Fu il successo a tradire Kim, ormai divenuto “Caro Leader”. Convinto che Choi e Shin si fossero convertiti al socialismo coreano, permise loro di viaggiare in Europa per diffondere i prodotti della Hollywood Rossa. Ma a Vienna, i due dopo la proiezione di un loro film tentarono la fuga pur sapendo che niente avrebbe salvato il loro collo se li avessero ripresi. Con una corsa in auto per le vie della capitale austriaca, inseguiti dai loro carcerieri e dalla polizia, riuscirono a raggiungere l’ambasciata americana e a chiedere asilo politico.

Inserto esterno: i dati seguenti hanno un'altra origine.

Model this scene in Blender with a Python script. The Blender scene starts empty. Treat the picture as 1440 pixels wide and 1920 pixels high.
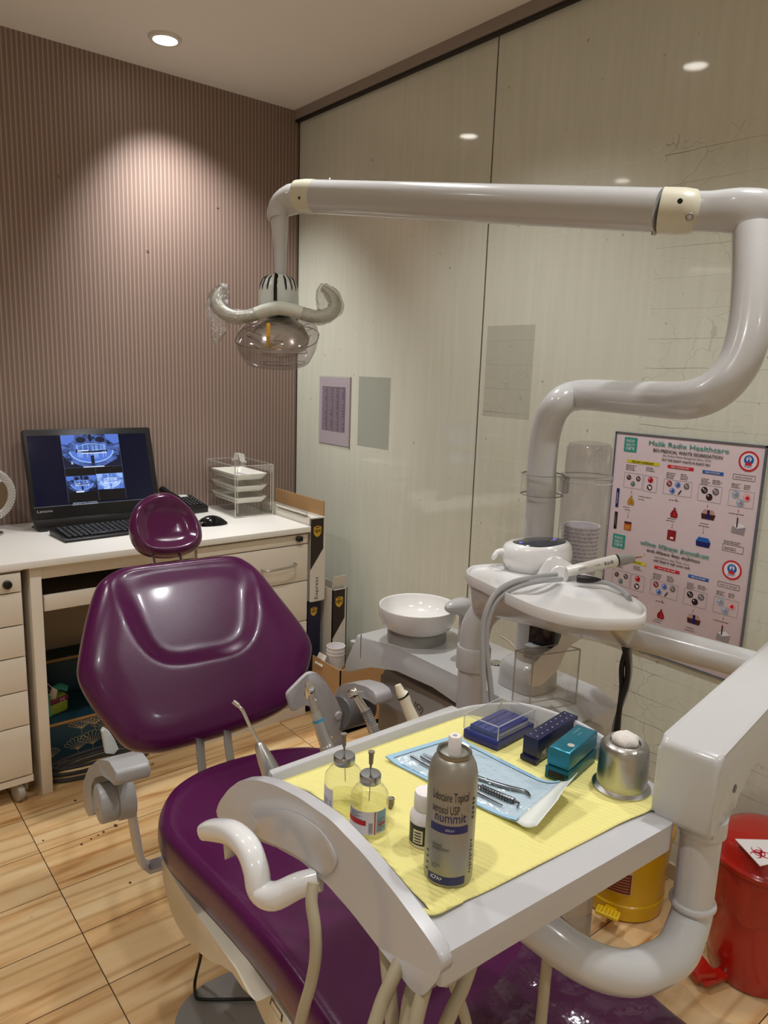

Nessuno filmò o raccontò per il cinema quell’ultima avventura che sarebbe stato il miglior thriller della loro vita, ora finalmente narrata nel libro da Fisher.
Come nella più cinematografica delle love story Choi e Shin si risposarono e tentarono di ricominciare a lavorare. Prima a Beverly Hills, dove lui diresse Il racconto dell’inverno con lo pseudonimo di Simon Sheen, e poi in patria, a Seul, dove lei ancora vive, prossima ai novant’anni. Prima di morire, Shin ricevette la medaglia di Eroe della cultura dal presidente sudcoreano che gli confessò, a bassa voce, di avere più volte visto Pulgasari.